2005 Fiscal Year Annual Research Report
伝統的産業の集積地域における持続的生産システムに関する研究
Project/Area Number |
14580078
|
Research Institution | Fukushima University |
Principal Investigator |
初澤 敏生 福島大学, 人間発達文化学類, 助教授 (10211476)
|
Keywords | 伝統産業 / 地場産業 / 産地 / 産業集積 / 持続的生産システム / 技術伝承 / 革新 / 公設試験場 |
Research Abstract |
本年度は、山口県萩市の萩焼、三重県四日市市の四日市万古焼、山形県新庄市の亀綾織、福島県安達町の上川崎和紙に関して実地調査を行った。萩焼では昨年度に調査した宮島焼とともに、産地のさまざまな条件の変化が、「伝統」の継承に与える影響について検討した。

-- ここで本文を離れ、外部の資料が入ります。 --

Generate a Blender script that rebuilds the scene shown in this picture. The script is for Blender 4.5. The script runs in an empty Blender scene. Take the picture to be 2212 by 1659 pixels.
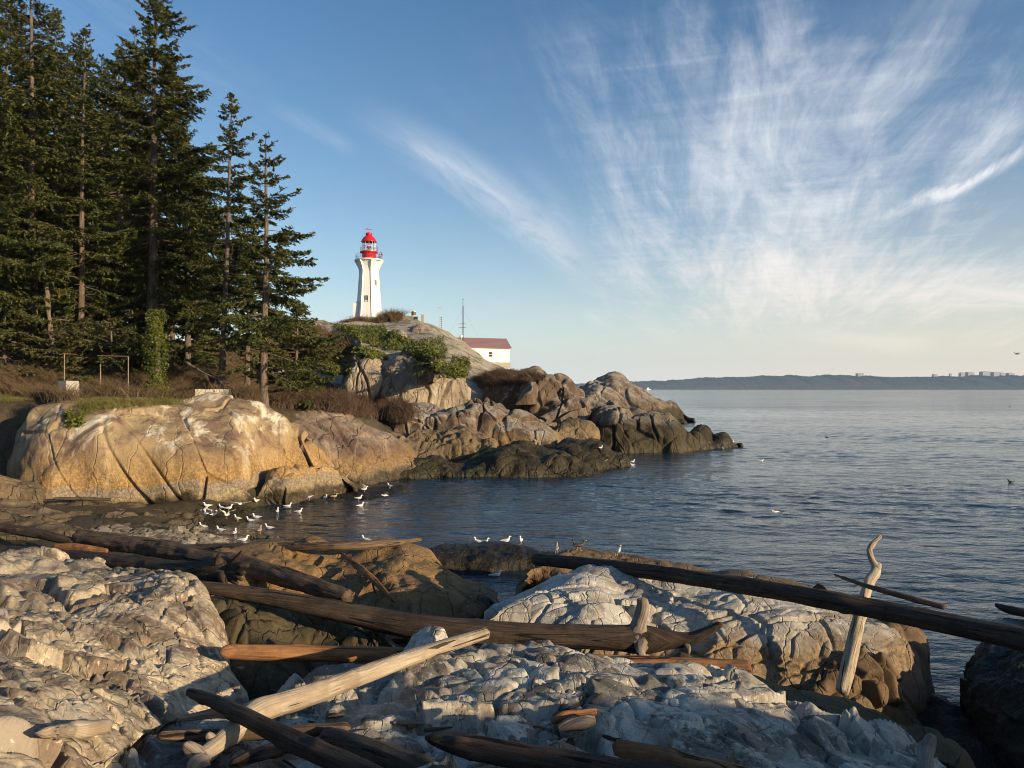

萩焼は長い歴史を持つ地場産業であるが、長い歴史を持つ窯元は一部であり、戦後に開窯した窯元が大多数を占める。この影響もあり、「萩焼」の特徴は、大まかな共通イメージはあっても、生産者の間で具体的にとらえられているわけではない。今回の調査では特徴の異なる窯元に対してヒヤリングを行い、窯元の特性と生産構造・製品特性・技術伝承(習得)などの結びつきなどについて検討を加えた。また、四日市万古焼の調査では、三重県の科学技術振興センター(旧工業試験場)が地場産業振興に果たした役割を中心に調査を行い、製品開発などの面で地域企業に対して実施している事業などを具体的に把握して、公設試験場が地場産業振興に大きな役割を果たしていることをとらえた。亀綾織は、一旦途絶した地場産業を行政が中心になって復活させた珍しい事例である。亀綾織は新庄市が「モデル定住圏事業」の一環として復活させた。これに当たっては山形県工業技術センターが技術の復元と伝承に関する支援を行う一方で、新庄市が経営を含む運営面での支援を行った。行政が地場産業の伝承に対して重要な支援を行う好個の事例の一つである。また、上川崎和紙も、亀綾織と同様、行政が地場産業の存続に大きな役割を果たしている。上川崎和紙に関しては安達町が観光的要素を持つ和紙伝承館を建設するとともに(実際の運営は第三セクターが行うが、資金面などで安達町の果たす役割が非常に大きい)、後継者を雇用して技術伝承にあたらせている。行政が積極的に技術伝承に関与している例である。なお、この他に地場産業産地の集積と革新などに関する理論研究も行った。